Doing the rounds with Rio Tinto’s 2005 interim results, then CEO Leigh Clifford told Bloomberg: ‘In the current market we don’t want to lose our head’. The same day he told CNBC News: ‘I think we’ve got to keep our feet on the ground; it’s a cyclical business; it’s pretty heady prices at the moment; and some people will make some imprudent investments. And we want to be around and have a strong balance sheet to take advantage of opportunities that might arise.’
Little more than a year later, in December 2006, Rio announced that Clifford would ‘stand down’ in April the following year and Tom Albanese would take the reins as CEO. Reading between the lines, Clifford was sacked for his conservative, contrarian approach.
The board now has a lot to answer for. The new CEO did exactly what they wanted him to do and threw Rio’s lot on the stronger for longer bandwagon. Just a few months after Albanese took the reigns, Rio paid US$38bn, funded entirely with debt, for Canadian aluminium producer Alcan.
Now that BHP Billiton has walked away from its proposed takeover of Rio, the stupidity of that deal is in the limelight for all to see. Aluminium prices have plunged and producers are no longer such hot property – the share price of ASX-listed aluminium producer Alumina has fallen by 80%. And Rio is saddled with a huge pile of debt in the midst of the worst credit crisis since the great depression.

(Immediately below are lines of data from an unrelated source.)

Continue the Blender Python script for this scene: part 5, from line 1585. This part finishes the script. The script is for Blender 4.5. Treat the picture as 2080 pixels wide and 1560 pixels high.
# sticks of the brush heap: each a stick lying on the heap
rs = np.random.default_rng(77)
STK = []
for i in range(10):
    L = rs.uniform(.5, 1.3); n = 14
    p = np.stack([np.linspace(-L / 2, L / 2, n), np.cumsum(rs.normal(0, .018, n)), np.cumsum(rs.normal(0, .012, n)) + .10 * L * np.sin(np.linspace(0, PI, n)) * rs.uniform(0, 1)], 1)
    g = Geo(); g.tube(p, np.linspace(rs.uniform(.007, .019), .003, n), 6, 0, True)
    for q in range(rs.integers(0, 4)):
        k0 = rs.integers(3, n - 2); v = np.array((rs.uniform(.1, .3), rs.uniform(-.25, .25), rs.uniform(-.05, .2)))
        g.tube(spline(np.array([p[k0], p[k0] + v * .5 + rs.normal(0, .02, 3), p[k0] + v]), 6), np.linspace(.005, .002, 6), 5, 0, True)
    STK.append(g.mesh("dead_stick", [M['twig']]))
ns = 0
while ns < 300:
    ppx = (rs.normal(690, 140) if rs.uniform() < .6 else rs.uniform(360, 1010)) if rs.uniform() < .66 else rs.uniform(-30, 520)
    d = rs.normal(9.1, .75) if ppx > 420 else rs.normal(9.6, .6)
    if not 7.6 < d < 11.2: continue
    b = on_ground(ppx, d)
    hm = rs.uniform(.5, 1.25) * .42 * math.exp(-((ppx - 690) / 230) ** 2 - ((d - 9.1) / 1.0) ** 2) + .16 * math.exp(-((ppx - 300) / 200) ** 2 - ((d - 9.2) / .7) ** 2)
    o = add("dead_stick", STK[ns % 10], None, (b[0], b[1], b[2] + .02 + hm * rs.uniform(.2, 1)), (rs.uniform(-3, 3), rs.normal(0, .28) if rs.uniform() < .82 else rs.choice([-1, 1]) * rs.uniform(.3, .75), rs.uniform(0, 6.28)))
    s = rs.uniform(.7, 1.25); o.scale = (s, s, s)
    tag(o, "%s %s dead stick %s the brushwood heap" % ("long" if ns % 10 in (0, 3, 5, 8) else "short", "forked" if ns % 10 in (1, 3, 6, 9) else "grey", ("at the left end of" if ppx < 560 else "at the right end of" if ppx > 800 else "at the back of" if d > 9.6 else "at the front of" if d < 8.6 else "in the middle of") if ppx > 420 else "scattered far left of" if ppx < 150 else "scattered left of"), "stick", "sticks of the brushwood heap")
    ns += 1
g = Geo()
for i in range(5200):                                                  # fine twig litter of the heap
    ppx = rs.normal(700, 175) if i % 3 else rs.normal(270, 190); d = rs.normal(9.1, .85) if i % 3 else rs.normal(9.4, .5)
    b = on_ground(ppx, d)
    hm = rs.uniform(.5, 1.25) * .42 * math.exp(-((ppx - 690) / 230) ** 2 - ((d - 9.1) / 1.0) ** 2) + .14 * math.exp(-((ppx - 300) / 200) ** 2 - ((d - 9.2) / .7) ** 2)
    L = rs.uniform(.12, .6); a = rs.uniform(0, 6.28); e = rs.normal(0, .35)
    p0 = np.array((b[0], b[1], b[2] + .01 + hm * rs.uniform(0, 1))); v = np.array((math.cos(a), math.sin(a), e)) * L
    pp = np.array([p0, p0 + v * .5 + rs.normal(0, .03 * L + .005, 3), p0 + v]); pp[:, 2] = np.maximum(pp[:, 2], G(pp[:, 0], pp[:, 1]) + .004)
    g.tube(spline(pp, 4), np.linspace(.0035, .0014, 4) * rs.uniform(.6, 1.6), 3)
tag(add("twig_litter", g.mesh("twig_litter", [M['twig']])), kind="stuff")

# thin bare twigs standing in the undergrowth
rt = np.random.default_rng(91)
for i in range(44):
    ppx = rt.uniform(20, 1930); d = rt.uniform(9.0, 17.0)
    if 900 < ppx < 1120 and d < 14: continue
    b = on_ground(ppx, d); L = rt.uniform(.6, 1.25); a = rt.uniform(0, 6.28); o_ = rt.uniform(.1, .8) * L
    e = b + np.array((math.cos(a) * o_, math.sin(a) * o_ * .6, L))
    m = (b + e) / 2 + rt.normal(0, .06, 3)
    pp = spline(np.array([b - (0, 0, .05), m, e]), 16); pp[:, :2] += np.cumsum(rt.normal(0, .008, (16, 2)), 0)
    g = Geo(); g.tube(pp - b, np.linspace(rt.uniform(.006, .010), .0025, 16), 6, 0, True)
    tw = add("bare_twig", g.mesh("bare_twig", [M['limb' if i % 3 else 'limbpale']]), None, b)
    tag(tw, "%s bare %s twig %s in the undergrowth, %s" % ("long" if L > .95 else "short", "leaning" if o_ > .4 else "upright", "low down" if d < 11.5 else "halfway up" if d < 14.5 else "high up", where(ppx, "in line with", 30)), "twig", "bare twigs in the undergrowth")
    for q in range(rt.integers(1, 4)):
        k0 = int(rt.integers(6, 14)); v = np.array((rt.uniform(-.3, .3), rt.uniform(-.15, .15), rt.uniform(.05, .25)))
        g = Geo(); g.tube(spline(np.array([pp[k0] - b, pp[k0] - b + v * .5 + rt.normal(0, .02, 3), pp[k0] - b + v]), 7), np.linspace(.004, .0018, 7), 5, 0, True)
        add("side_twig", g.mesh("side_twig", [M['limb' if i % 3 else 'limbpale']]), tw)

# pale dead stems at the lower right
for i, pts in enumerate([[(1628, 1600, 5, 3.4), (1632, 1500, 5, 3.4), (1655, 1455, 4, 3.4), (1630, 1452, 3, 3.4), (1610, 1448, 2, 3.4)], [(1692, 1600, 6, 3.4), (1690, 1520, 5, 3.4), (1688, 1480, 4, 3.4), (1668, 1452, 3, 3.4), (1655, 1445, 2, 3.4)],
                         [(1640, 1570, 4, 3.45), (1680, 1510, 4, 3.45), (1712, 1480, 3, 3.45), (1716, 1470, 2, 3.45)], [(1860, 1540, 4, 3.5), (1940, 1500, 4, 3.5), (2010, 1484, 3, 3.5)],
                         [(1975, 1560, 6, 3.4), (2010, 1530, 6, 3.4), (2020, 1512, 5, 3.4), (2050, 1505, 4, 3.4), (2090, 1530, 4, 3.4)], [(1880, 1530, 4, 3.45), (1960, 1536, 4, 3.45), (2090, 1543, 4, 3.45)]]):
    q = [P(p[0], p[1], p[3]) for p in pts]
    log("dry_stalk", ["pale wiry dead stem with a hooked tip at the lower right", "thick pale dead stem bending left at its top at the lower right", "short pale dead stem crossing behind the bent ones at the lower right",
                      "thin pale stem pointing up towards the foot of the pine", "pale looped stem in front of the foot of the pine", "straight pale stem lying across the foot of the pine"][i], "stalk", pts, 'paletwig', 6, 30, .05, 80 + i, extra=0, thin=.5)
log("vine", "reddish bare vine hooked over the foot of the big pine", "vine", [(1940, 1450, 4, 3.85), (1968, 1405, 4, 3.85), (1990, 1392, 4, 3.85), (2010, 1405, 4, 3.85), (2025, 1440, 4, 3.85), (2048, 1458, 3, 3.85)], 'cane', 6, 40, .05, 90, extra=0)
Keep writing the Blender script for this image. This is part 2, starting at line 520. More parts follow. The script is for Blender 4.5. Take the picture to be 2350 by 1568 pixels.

The knives will predictably come out for Albanese. But it’s hardly his fault. The board appointed him to do a job and he did it. Chairman Paul Skinner and his team need to accept a large share of the blame, but even they were undoubtedly acting under significant pressure from shareholders. Sick of the company’s conservative approach in a raging commodities boom, institutional shareholders were pushing hard for a change of strategy.
They’ve only got themselves to blame for the company’s current predicament.